Established indicators such as the carbon budget, global mean temperatures, costs of solutions such as renewable technologies and batteries and assessments of climate impacts could be published without the need for a comprehensive literature review.

“I’m not suggesting there should be a full report every year but the IPCC could come back to say ‘here is where we are at’ every year,” she explained.

Le Quéré’s research focuses on the interaction of climate change and the carbon cycle, particularly in the oceans. She was an author of the third, fourth and fifth IPCC assessment reports and she instigated the annual publication of the Global Carbon Budget, which assesses emissions every year and what is left of the carbon budget for global temperature benchmarks.

While some established climate indicators, such as the carbon budget, are already updated annually by scientists, the process for doing so is “chaotic” and receives less media attention than the IPCC, she told Climate Home News.

As an advisor to the French and UK governments, Le Quéré hopes that annual updates to some of the key indicators for assessing climate change and society’s response to it will better inform policymakers of the trajectory the planet is headed. She is chair of France’s High Council on Climate and a member of the UK’s Climate Change Committee.

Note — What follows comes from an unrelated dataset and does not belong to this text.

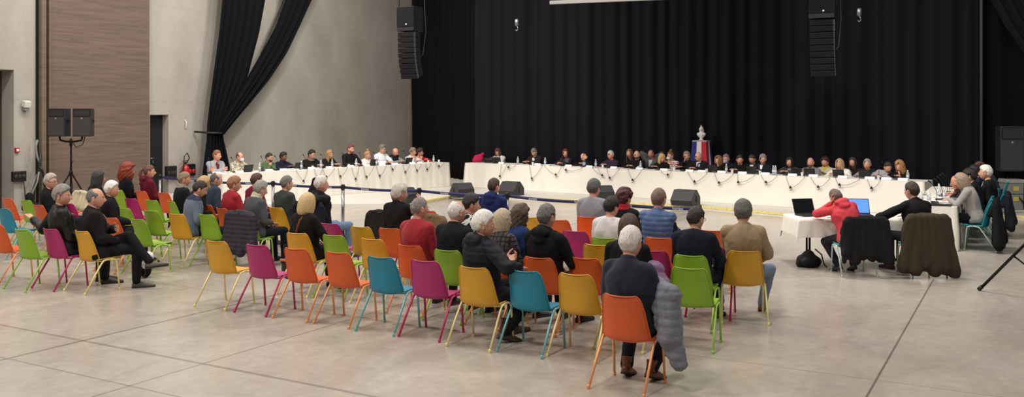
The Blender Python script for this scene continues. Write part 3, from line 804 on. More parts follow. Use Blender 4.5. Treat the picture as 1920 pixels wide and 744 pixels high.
# ================================================================ COATS ON CHAIRS AND OTHER SOFT THINGS
def chair_coat(label, x, y, rz, colr, length=.62, width=.46, kind='fabric', quilt=0, thick=.035, shift=0., name='coat', z=0, sleeves=True, voxel=.013, top=.82, group=None, flare=.05):
    root = empty(name, (x, y, z), rz); tag(root, label, 'coat', group); mb = MB()
    yb = -.262; zt = top
    R = []
    for s in np.linspace(0, 1, 14):                                    # back panel outside the chair back
        zz = zt - length*s; w = width/2*(.88+.12*min(1, s*4))*(1+flare*s*2); dd = thick*(1+.5*math.sin(s*2.6)); yy = yb - .035 - .03*s
        an = np.arange(24)*2*PI/24; fold = .026*s*np.sin(an*7+2+x)*(np.abs(np.cos(an))**.5) + .012*s*np.sin(an*13+y)
        R.append(np.stack([shift+(w+fold)*np.sign(np.cos(an))*np.abs(np.cos(an))**.7, yy + (dd+fold)*np.sin(an), zz + (.03*np.sin(an*2+x*3)*s)], 1))
    nl = 6; rl = np.random.default_rng(int(abs(x*91+y*37)) % 9999)
    for q in range(nl):
        f_ = (q/(nl-1)-.5)*2; ln = length*(1.04-.16*rl.random()); xb = f_*(width/2-.02)*(1+flare*2.4+.06*rl.random())
        mb.capsule((shift+f_*(width/2-.06), yb-.03, zt-.02), (shift+xb, yb-.05-.04*rl.random()-.02*(q % 2), max(.07, zt-ln+.05)), thick*.9+.012, thick+.036+.012*rl.random(), 12, 0, .8)
    mb.capsule((shift-width/2+.02, yb-.02, zt+.005), (shift+width/2-.02, yb-.02, zt+.005), .04, .04, 12)    # collar and shoulders over the top edge
    mb.capsule((shift-.09, yb-.01, zt+.03), (shift+.09, yb-.01, zt+.03), .032, .032, 12)
    for s in (-1, 1):
        mb.capsule((shift+s*(width/2-.02), yb-.02, zt), (shift+s*(width/2+.015), yb+.06, zt-.20), .045, .05, 10)
        if sleeves: mb.capsule((shift+s*(width/2+.0), yb-.03, zt-.04), (shift+s*(width/2+.05), yb-.03, zt-.34), .055, .048, 12); mb.capsule((shift+s*(width/2+.05), yb-.03, zt-.34), (shift+s*(width/2+.03), yb-.02, max(.1, zt-.60)), .048, .040, 12)
    m = cloth(colr, kind=kind)
    def post(me):
        v = getv(me); n = getn(me); sd = int(abs(x*77+y*13)) % 999
        d = snoise(v*np.array((1, 1, .28)), 26, sd, 2)*.017*(.4+np.clip(zt-v[:, 2], 0, 1)) + snoise(v, 60, sd, 1)*.002
        if quilt: d += quilt*(np.abs(np.sin(v[:, 2]*PI/.065))**.5 - .7)
        v = v + n*d[:, None]; v[:, 2] = np.maximum(v[:, 2], .004-0*z); setv(me, v); me.materials.append(m); me.polygons.foreach_set('use_smooth', np.full(len(me.polygons), True)); me.name = 'coat_body'
        o = bpy.data.objects.new('coat_body', me); COL.objects.link(o); o.parent = root
    remesh(mb, voxel, 3, post)
    b = MB(); b.tube([(shift-.03, yb-.055, zt+.03), (shift-.01, yb-.064, zt+.012), (shift+.01, yb-.064, zt+.012), (shift+.03, yb-.055, zt+.03)], .004, 5); b.build('hanging_loop', M['black'], root)
    return root
def blob(name, label, cat, x, y, z, rz, parts, colr, kind='fabric', amp=.01, freq=30, voxel=.012, quilt=0, extras=None, group=None, sm=3, partname=None, floorz=None):
    root = empty(name, (x, y, z), rz); tag(root, label, cat, group); mb = MB()
    for p in parts:
        if p[0] == 'c': mb.capsule(*p[1:])
        else: mb.ell(*p[1:])
    m = cloth(colr, kind=kind)
    def post(me):
        v = getv(me); n = getn(me); sd = int(abs(x*77+y*13+z*5)) % 999
        d = snoise(v, freq, sd, 2)*amp
        if quilt: d += quilt*(np.abs(np.sin(v[:, 2]*PI/.07))**.5 - .7)
        v = v + n*d[:, None]
        if floorz is not None: v[:, 2] = np.maximum(v[:, 2], floorz)
        setv(me, v); me.materials.append(m); me.polygons.foreach_set('use_smooth', np.full(len(me.polygons), True)); nm = partname or (name+'_body'); me.name = nm
        o = bpy.data.objects.new(nm, me); COL.objects.link(o); o.parent = root
    remesh(mb, voxel, sm, post)
    if extras: extras(root)
    return root
# ================================================================ TABLES AND WHAT IS ON THEM
def cloth_box(name, label, A, B, depth, z0, z1, seed=1, amp=.02, group=None, flare=.03, nfold=9):
    """linen over a table: A->B is the front edge (xy), depth goes to the left of A->B"""
    A = np.array((A[0], A[1])); B = np.array((B[0], B[1])); L = np.linalg.norm(B-A); u = (B-A)/L; nrm = np.array((-u[1], u[0]))
    root_rz = math.atan2(u[1], u[0]); mb = MB(); H = z1-z0; step = .05
    per = []
    def seg(p, q, n):
        for i in range(n): per.append((p[0]+(q[0]-p[0])*i/n, p[1]+(q[1]-p[1])*i/n))
    nx = max(8, int(L/step)); ny = max(6, int(depth/step))
    seg((0, 0), (L, 0), nx); seg((L, 0), (L, depth), ny); seg((L, depth), (0, depth), nx); seg((0, depth), (0, 0), ny)
    per = np.array(per); n = len(per); R = []
    c = np.array((L/2, depth/2))
    out = np.zeros_like(per)
    out[:, 1] = np.where(per[:, 1] < 1e-6, -1, np.where(per[:, 1] > depth-1e-6, 1, 0)); out[:, 0] = np.where(per[:, 0] < 1e-6, -1, np.where(per[:, 0] > L-1e-6, 1, 0))
    s = np.concatenate([[0], np.cumsum(np.linalg.norm(np.diff(per, axis=0), axis=1))])
    K = 14
    fold = np.sin(s*nfold*.9+seed) * .5 + np.sin(s*nfold*2.3+seed*2+1.3*np.sin(s*1.7)) * .35 + np.sin(s*31+seed)*.15
    for k in range(K+1):
        t = k/K; off = flare*t + amp*(t**.7)*fold*(1 + .3*np.sin(s*2.1+t*3)) ; off = off + .006*np.sin(s*1.3+t*7+seed) * t
        off = off + .008*gs((s % 1.83)-.9, .03)*t
        R.append(np.column_stack([per + out*off[:, None], np.full(n, z1 - H*t)]))
    R[-1][:, 2] += .004
    # top: inset rings to keep a soft edge
    ring0 = np.column_stack([per*1.0 + (c-per)/np.abs(c-per).clip(.01)*.008*0, np.full(n, z1)])
    mb.rings(R, 0, cap=False)
    T = np.zeros((ny+1, nx+1, 3))
    for i in range(ny+1):
        for j in range(nx+1): T[i, j] = (L*j/nx, depth*i/ny, z1 + .002*math.sin(j*.9+seed)*math.sin(i*1.3))
    T[0, :, 2] = T[-1, :, 2] = z1; T[:, 0, 2] = T[:, -1, 2] = z1
    mb.grid(T)
    o = mb.build(name, M['linen'], None, loc=(A[0], A[1], 0), rot=(0, 0, root_rz)); tag(o, label, 'tablecloth', group)
    return o, u, nrm
def namecard(x, y, z, rz, label, group):
    b = MB(); w, h, d = .11, .06, .03
    b.add([(-w, -d, 0), (w, -d, 0), (w, 0, h), (-w, 0, h), (-w, d, 0), (w, d, 0), (-w, -d+.003, 0), (w, -d+.003, 0), (w, 0, h-.004), (-w, 0, h-.004), (-w, d-.003, 0), (w, d-.003, 0)],
          [(0, 1, 2, 3), (3, 2, 5, 4), (9, 8, 7, 6), (10, 11, 8, 9), (0, 6, 7, 1), (4, 5, 11, 10)])
    return tag(b.build('name_card', M['paper'], None, False, (x, y, z), (0, 0, rz)), label, 'card', group)
PRO = {}
def proto(key, fn):
    """first call returns the built thing; later calls return copies of it and its parts"""
    if key not in PRO: r = fn(); remember(r); PRO[key] = r; return r
    return copy_tree(PRO[key])
def _bottle():
    r = empty('water_bottle')
    b = MB(); b.lathe([(.026, 0), (.032, .004), (.033, .03), (.031, .05), (.033, .07), (.031, .09), (.033, .11), (.033, .15), (.024, .185), (.014, .205), (.013, .215)], n=14); b.build('bottle_body', M['pet'], r)
    b = MB(); b.lathe([(.015, .212), (.0155, .214), (.0155, .230), (.014, .232)], n=12); b.build('cap', M['paper'], r)
    b = MB(); b.lathe([(.0338, .075), (.0342, .078), (.0342, .118), (.0338, .12)], n=14); b.build('paper_label', mat('bottle_label', rgb(200, 210, 225), .5), r)
    return r
def bottle(x, y, z, label, group):
    o = proto('bottle', _bottle); o.location = (x, y, z); return tag(o, label, 'bottle', group)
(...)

New technologies and digital platforms could also be used to share knowledge and help make the latest science more readily accessible. “I would love for the IPCC to move in that direction,” she said.

As an intergovernmental body, the IPCC would need a mandate from member states to produce annual reports.

Le Quéré and like-minded scientists are scoping out whether a country might sponsor the proposal at the Cop27 climate talks in Sharm el-Sheikh, Egypt, in November or at the UN general assembly. “This is very early days,” she told Climate Home.